The expansion of money and bank credit creates a temporary illusion of prosperity, while concealing the wealth transfer from ordinary people to the government, its licensed banks and their favoured customers. The economic progress that has benefited us all has emanated entirely from an increasingly supressed and diminishing free market, despite all government depredations upon it. The pace of depredation has accelerated in recent years but is now at a rate where widespread economic destruction is becoming visible, notably in failing statist nations within the European Union. America and Britain are treading the same path, with the supposed trade-off between wealth destruction and asset inflation increasingly difficult to sustain.

Macroeconomics as an economic subject was invented by agents of the state to justify giving the state control over free markets. It has ended up fooling everyone, but just as communism undermined itself by ignoring the socialist calculation issue, macroeconomics also appears to be moving towards its finality.

Conclusion

There are warning signals that the crisis that ends all monetary expansions may be upon us, with an obvious slowdown in global economic activity. It follows an unprecedented period of monetary debasement, the price effects of which have been concealed through the subterfuge of government statistical manipulation. It is a problem that has been growing over several credit cycles since the 1980s.

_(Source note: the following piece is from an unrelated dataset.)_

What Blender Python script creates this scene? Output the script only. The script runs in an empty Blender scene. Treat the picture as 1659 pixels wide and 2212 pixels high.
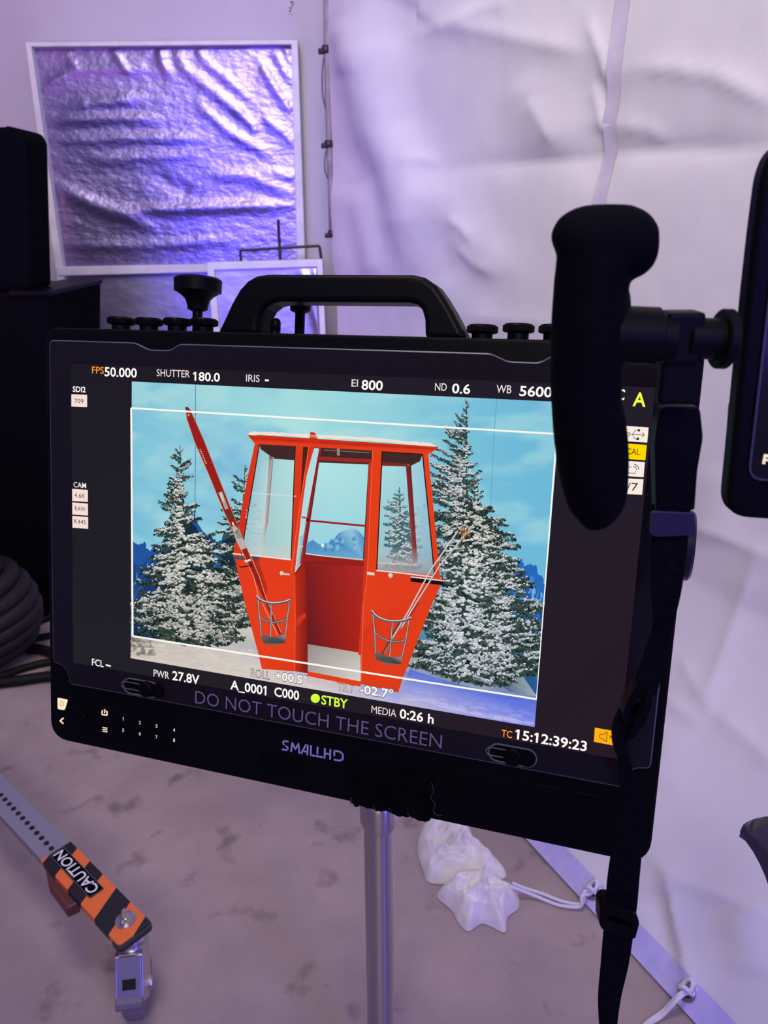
import bpy, math, random
import numpy as np
from mathutils import Vector, Matrix
from mathutils.geometry import tessellate_polygon

PI = math.pi
rnd = random.Random(7)
SC = bpy.context.scene
COL = SC.collection

# ------------------------------------------------------------------ camera
FPX = 1630.0
W, H = 1659, 2212
CR = Matrix(((0.99995270, 0.00972576, 0.0), (-0.00354507, 0.36448520, -0.93120243), (-0.00905666, 0.93115839, 0.36450244)))
CLOC = Vector((0, 0, 1.2))
cam = bpy.data.cameras.new('camera')
cam.sensor_fit = 'VERTICAL'
cam.sensor_height = 32.0
cam.lens = FPX / H * 32.0
cam.clip_start = 0.02
cam.dof.use_dof = True
cam.dof.focus_distance = 0.66
cam.dof.aperture_fstop = (cam.lens / 1000.0) / 0.0022
camo = bpy.data.objects.new('camera', cam)
COL.objects.link(camo)
camo.matrix_world = Matrix.Translation(CLOC) @ CR.to_4x4()
SC.camera = camo

# ------------------------------------------------------------------ world, lights, exposure
SC.view_settings.view_transform = 'Standard'
SC.view_settings.look = 'None'
SC.view_settings.exposure = 0.0
SC.view_settings.gamma = 1.0
wd = bpy.data.worlds.new('world')
SC.world = wd
wd.use_nodes = True
bg = wd.node_tree.nodes['Background']
bg.inputs[0].default_value = (0.30, 0.23, 0.72, 1)
bg.inputs[1].default_value = 0.42


def area(name, loc, target, size, power, color, sy=None):
    l = bpy.data.lights.new(name, 'AREA')
    l.shape = 'RECTANGLE'
    l.size = size
    l.size_y = sy or size
    l.energy = power
    l.color = color
    o = bpy.data.objects.new(name, l)
    COL.objects.link(o)
    o.location = loc
    o.rotation_euler = (Vector(target) - Vector(loc)).to_track_quat('-Z', 'Y').to_euler()
    return o


key = area('studio_key_light', (-0.1, -1.7, 3.3), (0.25, 2.2, 1.75), 1.4, 25, (1.0, 0.94, 0.84))
key.data.spread = math.radians(72)
area('added_top_light', (-0.5, 0.7, 3.5), (-0.3, 1.2, 0.0), 0.8, 27, (1.0, 0.94, 0.84))  # unseen light added to bring out creases and brighten the floor
area('added_fill_light', (-0.7, 1.6, 3.4), (-0.5, 3.3, 1.4), 0.8, 3, (0.62, 0.46, 1.0))  # unseen violet light added for the back wall
pan_ = area('added_blue_light', (-0.85, 0.75, 1.2), (-0.45, 3.2, 1.25), 0.55, 4.2, (0.10, 0.07, 1.0), 1.0)  # unseen blue light added so the foil reflects blue
pan_.data.spread = math.radians(70)
area('blue_led_light', (1.3, -1.3, 1.5), (0.2, 1.3, 0.3), 0.4, 26, (0.14, 0.10, 1.0), 1.6)
pk = area('added_pink_light', (-2.3, 0.7, 0.9), (-1.15, 3.2, 1.15), 0.6, 2.6, (1.0, 0.30, 0.50))  # unseen pink light added for the mauve tone in the foil
pk.data.spread = math.radians(60)


# ------------------------------------------------------------------ helpers
def ray(px, py):
    return CR @ Vector(((px - W / 2) / FPX, -(py - H / 2) / FPX, -1.0))


def at(px, py, y):            # point of the place at distance y in front of the viewer's feet
    d = ray(px, py)
    return CLOC + d * (y / d.y)


def ground(px, py, z=0.0):
    d = ray(px, py)
    return CLOC + d * ((z - CLOC.z) / d.z)


def lin(c):
    r = []
    for v in c[:3]:
        v = v / 255.0
        r.append(v / 12.92 if v <= 0.04045 else ((v + 0.055) / 1.055) ** 2.4)
    return tuple(r)


def make_obj(name, verts, faces, mats, parent=None, smooth=False, bevel=0, seg=2, fm=None, angle=None):
    me = bpy.data.meshes.new(name)
    me.from_pydata([tuple(v) for v in verts], [], faces)
    me.update()
    if not isinstance(mats, (list, tuple)):
        mats = [mats]
    for m in mats:
        me.materials.append(m)
    if fm:
        me.polygons.foreach_set('material_index', fm)
    if smooth:
        me.polygons.foreach_set('use_smooth', [True] * len(me.polygons))
        if angle:
            me.set_sharp_from_angle(angle=angle)
    o = bpy.data.objects.new(name, me)
    COL.objects.link(o)
    if parent:
        o.parent = parent
    if bevel:
        b = o.modifiers.new('bevel', 'BEVEL')
        b.width = bevel
        b.segments = seg
        b.limit_method = 'ANGLE'
        b.angle_limit = math.radians(40)
    return o


def thing(name, label, cat, loc=(0, 0, 0), group=None):
    o = bpy.data.objects.new(name, None)
    o.empty_display_size = 0.05
    COL.objects.link(o)
    o.location = loc
    o['label'] = label
    o['category'] = cat
    if group:
        o['group'] = group
    return o


def tag(o, label, cat, group=None):
    o['label'] = label
    o['category'] = cat
    if group:
        o['group'] = group
    return o


class MB:
    def __init__(s):
        s.v = []
        s.f = []
        s.m = []
        s.mi = 0

    def add(s, v, f):
        b = len(s.v)
        s.v += [Vector(q) for q in v]
        s.f += [[b + i for i in q] for q in f]
        s.m += [s.mi] * len(f)

    def box(s, c, d, rot=None):
        c = Vector(c)
        vs = []
        for x in (-1, 1):
            for y in (-1, 1):
                for z in (-1, 1):
                    q = Vector((x * d[0] / 2, y * d[1] / 2, z * d[2] / 2))
                    if rot:
                        q = rot @ q
                    vs.append(c + q)
        s.add(vs, [(0, 1, 3, 2), (4, 6, 7, 5), (0, 4, 5, 1), (2, 3, 7, 6), (0, 2, 6, 4), (1, 5, 7, 3)])

    def prism(s, out, z0, z1, holes=(), fr=None):
        """outline in a plane, thickness z0..z1; fr maps (x,y,z) to the place"""
        loops = [list(out)] + [list(h) for h in holes]

        def area2(l):
            return sum(l[i][0] * l[(i + 1) % len(l)][1] - l[(i + 1) % len(l)][0] * l[i][1] for i in range(len(l)))
        if area2(loops[0]) < 0:
            loops[0].reverse()
        for h in loops[1:]:
            if area2(h) > 0:
                h.reverse()
        flat = [p for l in loops for p in l]
        if fr is None:
            fr = lambda x, y, z: Vector((x, y, z))
        n = len(flat)
        vs = [fr(p[0], p[1], z0) for p in flat] + [fr(p[0], p[1], z1) for p in flat]
        fs = []
        if len(loops) == 1:
            fs.append(tuple(n + i for i in range(n)))
            fs.append(tuple(reversed(range(n))))
        else:
            tri = tessellate_polygon([[Vector((p[0], p[1], 0)) for p in l] for l in loops])
            for a, b, c in tri:
                pa, pb, pc = flat[a], flat[b], flat[c]
                cr = (pb[0] - pa[0]) * (pc[1] - pa[1]) - (pb[1] - pa[1]) * (pc[0] - pa[0])
                if cr < 0:
                    b, c = c, b
                fs.append((n + a, n + b, n + c))
                fs.append((c, b, a))
        k = 0
        for l in loops:
            m = len(l)
            for i in range(m):
                a, b = k + i, k + (i + 1) % m
                fs.append((a, b, n + b, n + a))
            k += m
        s.add(vs, fs)

    def lathe(s, prof, o, ax, seg=32):
        """prof = [(radius, height)] about the axis ax through o"""
        o = Vector(o)
        ax = Vector(ax).normalized()
        u = ax.orthogonal().normalized()
        w = ax.cross(u)
        vs, fs = [], []
        for r, h in prof:
            for i in range(seg):
                a = 2 * PI * i / seg
                vs.append(o + ax * h + (u * math.cos(a) + w * math.sin(a)) * max(r, 1e-5))
        for j in range(len(prof) - 1):
            for i in range(seg):
                a, b = j * seg + i, j * seg + (i + 1) % seg
                fs.append((a, b, b + seg, a + seg))
        fs.append(tuple(reversed(range(seg))))
        fs.append(tuple(range((len(prof) - 1) * seg, len(prof) * seg)))
        s.add(vs, fs)

    def tube(s, path, rad, seg=12, flat=None, side=None):
        """sweep along path; rad number or list; flat = thickness ratio, side = direction of the wide axis"""
        path = [Vector(p) for p in path]
        n = len(path)
        if not isinstance(rad, (list, tuple)):
            rad = [rad] * n
        vs, fs = [], []
        u = None
        for i in range(n):
            t = (path[min(i + 1, n - 1)] - path[max(i - 1, 0)]).normalized()
            if side is not None:
                sd = side[i] if isinstance(side, list) else side
                u = Vector(sd)
                u = (u - t * u.dot(t)).normalized()
            elif u is None:
                u = t.orthogonal().normalized()
            else:
                u = (u - t * u.dot(t)).normalized()
            w = t.cross(u)
            fl = 1.0 if flat is None else (flat[i] if isinstance(flat, list) else flat)
            for k in range(seg):
                a = 2 * PI * k / seg
                vs.append(path[i] + u * math.cos(a) * rad[i] + w * math.sin(a) * rad[i] * fl)
        for j in range(n - 1):
            for k in range(seg):
                a, b = j * seg + k, j * seg + (k + 1) % seg
                fs.append((a, b, b + seg, a + seg))
        fs.append(tuple(reversed(range(seg))))
        fs.append(tuple(range((n - 1) * seg, n * seg)))
        s.add(vs, fs)

    def build(s, name, mats, parent=None, **k):
        return make_obj(name, s.v, s.f, mats, parent, fm=s.m if isinstance(mats, (list, tuple)) else None, **k)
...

The consequence has been an accelerating wealth transfer from the productive segment of economies to governments, the banks and their preferred customers. Over time, this has undermined core economic activity, leaving governments with twin deficits in a precarious position.

Revelation of the full debilitating effects of the prolonged wealth transfer from productive economic sectors in the welfare-driven nations is only a matter of time, but probably requires a trigger for it to be widely understood. That trigger seems set to evolve from a potentially rapid contraction of global trade, brought about in large measure by American tariff policies. The combination of a trade-induced slump and a public realisation that it has been a longstanding victim of a multi-government Ponzi scheme is likely not only to worsen the upcoming credit crisis, but to fatally undermine unbacked fiat currencies to boot.






[i] It should be noted that commissions and fees earned by banks and other participants in the finance sector are included in the productive economy, for the purpose of this analysis.

[ii] See Chapwoodindex.com and bea.gov/data/prices-inflation

[iii] See http://www.shadowstats.com/alternate_data/inflation-charts

[iv] Say’s law defined the relationship between production and consumption and was the bedrock of classical economic theory until Keynes dismissed it in his General Theory, published in 1936.